After a seven-year gap, the band is performing again.

It's not surprising that indie sensation Kurt Vile is a Strapping Fieldhands fan. He shares with his Philly predecessors a fondness for psychedelic distortion, for lo-fi weirdness, for melodies that dissolve or fragment. Vile drafted the Fieldhands as openers for his homecoming gig at Johnny Brenda's tonight. Actually, he's been trying to get them to play for a while, but the problem was, they didn't really exist anymore.

Before a November gig at Kung Fu Necktie, the Fieldhands hadn't played out in seven years, since their swan song, The Third Kingdom. About a year ago, though, the original Fieldhands - singer/guitarist Bob Malloy, guitarist Jacy Webster, bassist/cellist Bob Dickie, drummer Jeff Werner - reconvened to work on some new songs. Now, they're ready to rejuvenate their careers.

Back in the mid '90s, the Fieldhands toured with Guided by Voices, Pavement, and the Grifters, fellow luminaries of the nascent lo-fi independent scene.
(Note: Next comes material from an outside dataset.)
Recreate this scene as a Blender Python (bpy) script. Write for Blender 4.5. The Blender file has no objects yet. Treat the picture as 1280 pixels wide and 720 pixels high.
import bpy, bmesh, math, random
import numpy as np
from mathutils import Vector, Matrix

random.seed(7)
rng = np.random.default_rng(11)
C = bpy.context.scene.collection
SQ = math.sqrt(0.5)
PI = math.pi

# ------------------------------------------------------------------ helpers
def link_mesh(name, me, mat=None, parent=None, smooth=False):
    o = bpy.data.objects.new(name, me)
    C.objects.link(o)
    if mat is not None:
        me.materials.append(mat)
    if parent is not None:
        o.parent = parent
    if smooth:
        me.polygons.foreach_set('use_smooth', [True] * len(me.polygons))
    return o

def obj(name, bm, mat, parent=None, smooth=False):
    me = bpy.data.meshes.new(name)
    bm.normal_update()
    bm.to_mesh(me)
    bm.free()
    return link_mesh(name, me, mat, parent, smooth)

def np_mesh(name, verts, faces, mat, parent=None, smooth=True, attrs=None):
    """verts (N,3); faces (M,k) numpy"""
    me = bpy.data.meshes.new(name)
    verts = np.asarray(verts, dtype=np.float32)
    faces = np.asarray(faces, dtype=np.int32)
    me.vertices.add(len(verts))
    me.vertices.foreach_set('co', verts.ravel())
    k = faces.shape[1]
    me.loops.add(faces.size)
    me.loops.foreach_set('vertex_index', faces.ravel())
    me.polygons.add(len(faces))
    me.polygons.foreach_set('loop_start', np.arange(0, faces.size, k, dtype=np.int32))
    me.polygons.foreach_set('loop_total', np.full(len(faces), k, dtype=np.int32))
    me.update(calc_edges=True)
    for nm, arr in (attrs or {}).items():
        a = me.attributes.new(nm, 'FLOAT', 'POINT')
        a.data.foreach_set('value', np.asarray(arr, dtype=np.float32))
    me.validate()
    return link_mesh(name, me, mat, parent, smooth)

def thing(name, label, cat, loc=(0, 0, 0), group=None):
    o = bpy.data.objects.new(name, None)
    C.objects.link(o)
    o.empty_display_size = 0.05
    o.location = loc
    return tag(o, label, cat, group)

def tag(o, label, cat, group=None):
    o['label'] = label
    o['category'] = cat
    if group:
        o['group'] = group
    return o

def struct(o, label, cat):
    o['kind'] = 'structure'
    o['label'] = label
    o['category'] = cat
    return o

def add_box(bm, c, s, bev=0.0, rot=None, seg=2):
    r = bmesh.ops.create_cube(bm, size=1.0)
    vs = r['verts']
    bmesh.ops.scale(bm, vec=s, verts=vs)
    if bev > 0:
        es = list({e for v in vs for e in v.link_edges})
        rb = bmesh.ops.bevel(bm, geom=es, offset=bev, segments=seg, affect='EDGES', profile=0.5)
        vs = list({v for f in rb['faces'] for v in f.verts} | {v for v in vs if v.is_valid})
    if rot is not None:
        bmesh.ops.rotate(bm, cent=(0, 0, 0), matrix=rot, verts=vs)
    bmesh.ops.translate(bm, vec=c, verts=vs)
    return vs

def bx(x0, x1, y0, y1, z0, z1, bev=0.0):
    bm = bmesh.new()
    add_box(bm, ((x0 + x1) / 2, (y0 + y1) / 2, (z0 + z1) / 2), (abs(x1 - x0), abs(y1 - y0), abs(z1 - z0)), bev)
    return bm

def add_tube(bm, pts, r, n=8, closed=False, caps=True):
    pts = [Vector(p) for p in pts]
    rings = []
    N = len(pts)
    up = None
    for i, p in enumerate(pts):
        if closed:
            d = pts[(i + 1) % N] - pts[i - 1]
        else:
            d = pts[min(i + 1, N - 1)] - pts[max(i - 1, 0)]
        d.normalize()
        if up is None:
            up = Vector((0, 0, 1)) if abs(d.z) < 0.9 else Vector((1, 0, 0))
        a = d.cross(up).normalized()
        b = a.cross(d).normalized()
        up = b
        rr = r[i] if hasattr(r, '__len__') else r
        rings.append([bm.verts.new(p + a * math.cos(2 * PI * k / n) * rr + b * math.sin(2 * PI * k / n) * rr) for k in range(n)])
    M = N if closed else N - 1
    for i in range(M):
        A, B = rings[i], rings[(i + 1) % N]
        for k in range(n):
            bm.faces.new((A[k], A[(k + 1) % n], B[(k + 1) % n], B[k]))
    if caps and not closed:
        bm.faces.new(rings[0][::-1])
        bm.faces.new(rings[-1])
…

Albums such as 1994's Discus and 1996's Wattle and Daub contained traces of '60s garage rock, drunken sea chanties, Appalachian folk, and Syd Barrett-style British psychedelia, all distilled into gloriously warped, ramshackle, rattling rock-and-roll.

"When we were doing our stuff, people thought that we were pretty weird," says Malloy. "Now, young bands want to play around with cellos and weird instruments and strange compositions."

The band's notorious lo-fi sound was part circumstance, part coincidence, part aesthetic.

"The whole lo-fi thing - the term came after we started and it was applied to us. We didn't know we were lo-fi," he says. "We just had crummy equipment, basically. We recorded everything on tape, and that home-studio sound became a cool thing."

Because of a poor vinyl pressing, their first album, Discus, "sounded like the whole thing was wrapped in a blanket or something," says Malloy. (A new digital reissue brightens the sound considerably.)

But still, the Fieldhands never wanted to sound polished.

"We were never trying to do anything lo-fi for an effect," says Malloy. "There's a lot of musical knowledge in the band. We all have very picky tastes about music, so if anything starts to sound produced or false or rings like this is going for an effect as opposed to sounding honest, we all have built-in crap detectors. So we keep it honest and warts and all and go with that, because that's kind of our aesthetic."

And now the Fieldhands are back, ready for a new decade. New material is in the works, including a single for Brian McTear's Weathervane Music, and they play a festival in Belgium in March. And Vile is not the only one who remembers the band.

"Young people have heard of us and are into it," says Malloy. "Our name seems to have lasted through the decades, which is great. We had our little cache of being cool and underground. But you never know if that's going to go to obscurity and then fade out or if it's going to have any durability. It's great that people still talk about us and that they're excited that we're back."